= Task directions =
The listing below should be written out exactly; please include all of it.

= Data lines =
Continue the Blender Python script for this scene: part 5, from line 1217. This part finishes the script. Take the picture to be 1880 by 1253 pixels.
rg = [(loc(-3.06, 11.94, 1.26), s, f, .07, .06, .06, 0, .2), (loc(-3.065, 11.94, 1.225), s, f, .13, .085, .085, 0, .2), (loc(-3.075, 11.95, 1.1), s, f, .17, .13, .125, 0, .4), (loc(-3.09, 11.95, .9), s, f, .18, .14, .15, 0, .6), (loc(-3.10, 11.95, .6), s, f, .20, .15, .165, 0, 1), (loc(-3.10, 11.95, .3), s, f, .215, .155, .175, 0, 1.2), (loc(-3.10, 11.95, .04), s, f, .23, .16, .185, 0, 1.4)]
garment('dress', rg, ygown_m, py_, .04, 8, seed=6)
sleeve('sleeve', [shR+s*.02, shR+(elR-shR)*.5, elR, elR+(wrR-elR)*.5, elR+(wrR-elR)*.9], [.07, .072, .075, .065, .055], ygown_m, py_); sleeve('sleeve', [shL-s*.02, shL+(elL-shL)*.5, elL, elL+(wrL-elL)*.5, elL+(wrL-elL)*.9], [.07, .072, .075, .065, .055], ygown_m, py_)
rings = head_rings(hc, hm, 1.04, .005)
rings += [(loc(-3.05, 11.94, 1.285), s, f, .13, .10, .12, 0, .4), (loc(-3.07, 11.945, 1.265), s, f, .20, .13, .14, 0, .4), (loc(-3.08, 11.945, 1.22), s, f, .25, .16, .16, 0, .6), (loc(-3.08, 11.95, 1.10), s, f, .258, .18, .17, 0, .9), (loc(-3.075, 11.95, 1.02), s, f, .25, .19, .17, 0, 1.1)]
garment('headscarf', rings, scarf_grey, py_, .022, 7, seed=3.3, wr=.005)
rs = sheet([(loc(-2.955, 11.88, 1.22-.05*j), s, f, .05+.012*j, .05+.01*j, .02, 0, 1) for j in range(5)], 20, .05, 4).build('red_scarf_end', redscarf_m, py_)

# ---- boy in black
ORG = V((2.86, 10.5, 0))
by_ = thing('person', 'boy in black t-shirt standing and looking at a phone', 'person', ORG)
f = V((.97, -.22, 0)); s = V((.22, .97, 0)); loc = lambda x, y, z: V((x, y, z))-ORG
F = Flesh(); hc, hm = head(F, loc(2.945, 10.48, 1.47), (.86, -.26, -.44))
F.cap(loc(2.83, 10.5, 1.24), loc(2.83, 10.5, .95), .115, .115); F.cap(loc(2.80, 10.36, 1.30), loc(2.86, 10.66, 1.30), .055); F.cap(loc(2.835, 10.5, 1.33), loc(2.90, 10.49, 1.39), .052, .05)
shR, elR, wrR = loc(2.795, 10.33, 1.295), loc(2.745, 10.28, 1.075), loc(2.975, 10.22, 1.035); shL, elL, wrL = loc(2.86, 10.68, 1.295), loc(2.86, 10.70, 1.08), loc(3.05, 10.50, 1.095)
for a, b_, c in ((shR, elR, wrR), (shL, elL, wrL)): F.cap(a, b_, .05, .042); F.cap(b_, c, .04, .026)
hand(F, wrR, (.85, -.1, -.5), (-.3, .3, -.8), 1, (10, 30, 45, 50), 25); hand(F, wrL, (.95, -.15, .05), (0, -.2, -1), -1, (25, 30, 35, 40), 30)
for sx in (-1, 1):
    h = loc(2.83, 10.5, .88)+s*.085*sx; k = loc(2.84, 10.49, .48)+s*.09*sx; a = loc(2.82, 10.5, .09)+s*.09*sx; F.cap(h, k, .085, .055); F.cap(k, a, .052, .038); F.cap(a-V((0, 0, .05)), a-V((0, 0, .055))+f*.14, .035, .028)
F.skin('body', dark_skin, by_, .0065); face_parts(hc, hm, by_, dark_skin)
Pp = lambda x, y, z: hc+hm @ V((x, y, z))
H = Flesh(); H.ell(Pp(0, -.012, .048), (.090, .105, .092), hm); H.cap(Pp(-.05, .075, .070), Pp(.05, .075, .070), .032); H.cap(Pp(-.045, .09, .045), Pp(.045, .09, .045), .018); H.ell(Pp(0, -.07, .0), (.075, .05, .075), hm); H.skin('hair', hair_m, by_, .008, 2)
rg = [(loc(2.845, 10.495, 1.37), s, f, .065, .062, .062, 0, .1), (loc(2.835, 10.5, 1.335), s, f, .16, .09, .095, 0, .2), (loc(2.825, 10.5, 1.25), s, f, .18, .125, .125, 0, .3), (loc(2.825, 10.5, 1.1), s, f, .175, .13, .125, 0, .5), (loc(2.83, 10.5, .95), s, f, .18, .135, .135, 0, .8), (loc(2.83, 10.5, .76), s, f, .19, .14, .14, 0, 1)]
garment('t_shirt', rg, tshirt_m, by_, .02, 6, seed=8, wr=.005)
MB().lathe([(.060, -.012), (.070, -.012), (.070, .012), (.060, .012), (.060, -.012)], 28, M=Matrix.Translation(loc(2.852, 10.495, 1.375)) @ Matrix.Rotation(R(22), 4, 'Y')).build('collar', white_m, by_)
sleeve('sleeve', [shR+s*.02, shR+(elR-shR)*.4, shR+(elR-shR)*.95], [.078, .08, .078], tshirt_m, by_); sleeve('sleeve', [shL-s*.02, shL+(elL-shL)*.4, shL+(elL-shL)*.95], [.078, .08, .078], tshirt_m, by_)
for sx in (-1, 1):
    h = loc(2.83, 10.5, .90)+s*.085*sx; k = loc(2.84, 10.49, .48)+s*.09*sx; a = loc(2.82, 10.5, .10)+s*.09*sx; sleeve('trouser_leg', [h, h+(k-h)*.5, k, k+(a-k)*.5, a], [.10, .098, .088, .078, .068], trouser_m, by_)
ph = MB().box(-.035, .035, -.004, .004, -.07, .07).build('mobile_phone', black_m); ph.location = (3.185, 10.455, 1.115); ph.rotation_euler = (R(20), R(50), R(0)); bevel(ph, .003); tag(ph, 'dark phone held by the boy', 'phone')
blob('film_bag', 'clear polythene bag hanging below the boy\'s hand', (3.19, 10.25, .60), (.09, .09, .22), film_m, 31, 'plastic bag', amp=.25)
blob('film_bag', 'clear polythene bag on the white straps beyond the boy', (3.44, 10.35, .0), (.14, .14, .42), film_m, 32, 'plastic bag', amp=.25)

= Task result =
Continue the Blender Python script for this scene: part 5, from line 1217. This part finishes the script. Take the picture to be 1880 by 1253 pixels.
rg = [(loc(-3.06, 11.94, 1.26), s, f, .07, .06, .06, 0, .2), (loc(-3.065, 11.94, 1.225), s, f, .13, .085, .085, 0, .2), (loc(-3.075, 11.95, 1.1), s, f, .17, .13, .125, 0, .4), (loc(-3.09, 11.95, .9), s, f, .18, .14, .15, 0, .6), (loc(-3.10, 11.95, .6), s, f, .20, .15, .165, 0, 1), (loc(-3.10, 11.95, .3), s, f, .215, .155, .175, 0, 1.2), (loc(-3.10, 11.95, .04), s, f, .23, .16, .185, 0, 1.4)]
garment('dress', rg, ygown_m, py_, .04, 8, seed=6)
sleeve('sleeve', [shR+s*.02, shR+(elR-shR)*.5, elR, elR+(wrR-elR)*.5, elR+(wrR-elR)*.9], [.07, .072, .075, .065, .055], ygown_m, py_); sleeve('sleeve', [shL-s*.02, shL+(elL-shL)*.5, elL, elL+(wrL-elL)*.5, elL+(wrL-elL)*.9], [.07, .072, .075, .065, .055], ygown_m, py_)
rings = head_rings(hc, hm, 1.04, .005)
rings += [(loc(-3.05, 11.94, 1.285), s, f, .13, .10, .12, 0, .4), (loc(-3.07, 11.945, 1.265), s, f, .20, .13, .14, 0, .4), (loc(-3.08, 11.945, 1.22), s, f, .25, .16, .16, 0, .6), (loc(-3.08, 11.95, 1.10), s, f, .258, .18, .17, 0, .9), (loc(-3.075, 11.95, 1.02), s, f, .25, .19, .17, 0, 1.1)]
garment('headscarf', rings, scarf_grey, py_, .022, 7, seed=3.3, wr=.005)
rs = sheet([(loc(-2.955, 11.88, 1.22-.05*j), s, f, .05+.012*j, .05+.01*j, .02, 0, 1) for j in range(5)], 20, .05, 4).build('red_scarf_end', redscarf_m, py_)

# ---- boy in black
ORG = V((2.86, 10.5, 0))
by_ = thing('person', 'boy in black t-shirt standing and looking at a phone', 'person', ORG)
f = V((.97, -.22, 0)); s = V((.22, .97, 0)); loc = lambda x, y, z: V((x, y, z))-ORG
F = Flesh(); hc, hm = head(F, loc(2.945, 10.48, 1.47), (.86, -.26, -.44))
F.cap(loc(2.83, 10.5, 1.24), loc(2.83, 10.5, .95), .115, .115); F.cap(loc(2.80, 10.36, 1.30), loc(2.86, 10.66, 1.30), .055); F.cap(loc(2.835, 10.5, 1.33), loc(2.90, 10.49, 1.39), .052, .05)
shR, elR, wrR = loc(2.795, 10.33, 1.295), loc(2.745, 10.28, 1.075), loc(2.975, 10.22, 1.035); shL, elL, wrL = loc(2.86, 10.68, 1.295), loc(2.86, 10.70, 1.08), loc(3.05, 10.50, 1.095)
for a, b_, c in ((shR, elR, wrR), (shL, elL, wrL)): F.cap(a, b_, .05, .042); F.cap(b_, c, .04, .026)
hand(F, wrR, (.85, -.1, -.5), (-.3, .3, -.8), 1, (10, 30, 45, 50), 25); hand(F, wrL, (.95, -.15, .05), (0, -.2, -1), -1, (25, 30, 35, 40), 30)
for sx in (-1, 1):
    h = loc(2.83, 10.5, .88)+s*.085*sx; k = loc(2.84, 10.49, .48)+s*.09*sx; a = loc(2.82, 10.5, .09)+s*.09*sx; F.cap(h, k, .085, .055); F.cap(k, a, .052, .038); F.cap(a-V((0, 0, .05)), a-V((0, 0, .055))+f*.14, .035, .028)
F.skin('body', dark_skin, by_, .0065); face_parts(hc, hm, by_, dark_skin)
Pp = lambda x, y, z: hc+hm @ V((x, y, z))
H = Flesh(); H.ell(Pp(0, -.012, .048), (.090, .105, .092), hm); H.cap(Pp(-.05, .075, .070), Pp(.05, .075, .070), .032); H.cap(Pp(-.045, .09, .045), Pp(.045, .09, .045), .018); H.ell(Pp(0, -.07, .0), (.075, .05, .075), hm); H.skin('hair', hair_m, by_, .008, 2)
rg = [(loc(2.845, 10.495, 1.37), s, f, .065, .062, .062, 0, .1), (loc(2.835, 10.5, 1.335), s, f, .16, .09, .095, 0, .2), (loc(2.825, 10.5, 1.25), s, f, .18, .125, .125, 0, .3), (loc(2.825, 10.5, 1.1), s, f, .175, .13, .125, 0, .5), (loc(2.83, 10.5, .95), s, f, .18, .135, .135, 0, .8), (loc(2.83, 10.5, .76), s, f, .19, .14, .14, 0, 1)]
garment('t_shirt', rg, tshirt_m, by_, .02, 6, seed=8, wr=.005)
MB().lathe([(.060, -.012), (.070, -.012), (.070, .012), (.060, .012), (.060, -.012)], 28, M=Matrix.Translation(loc(2.852, 10.495, 1.375)) @ Matrix.Rotation(R(22), 4, 'Y')).build('collar', white_m, by_)
sleeve('sleeve', [shR+s*.02, shR+(elR-shR)*.4, shR+(elR-shR)*.95], [.078, .08, .078], tshirt_m, by_); sleeve('sleeve', [shL-s*.02, shL+(elL-shL)*.4, shL+(elL-shL)*.95], [.078, .08, .078], tshirt_m, by_)
for sx in (-1, 1):
    h = loc(2.83, 10.5, .90)+s*.085*sx; k = loc(2.84, 10.49, .48)+s*.09*sx; a = loc(2.82, 10.5, .10)+s*.09*sx; sleeve('trouser_leg', [h, h+(k-h)*.5, k, k+(a-k)*.5, a], [.10, .098, .088, .078, .068], trouser_m, by_)
ph = MB().box(-.035, .035, -.004, .004, -.07, .07).build('mobile_phone', black_m); ph.location = (3.185, 10.455, 1.115); ph.rotation_euler = (R(20), R(50), R(0)); bevel(ph, .003); tag(ph, 'dark phone held by the boy', 'phone')
blob('film_bag', 'clear polythene bag hanging below the boy\'s hand', (3.19, 10.25, .60), (.09, .09, .22), film_m, 31, 'plastic bag', amp=.25)
blob('film_bag', 'clear polythene bag on the white straps beyond the boy', (3.44, 10.35, .0), (.14, .14, .42), film_m, 32, 'plastic bag', amp=.25)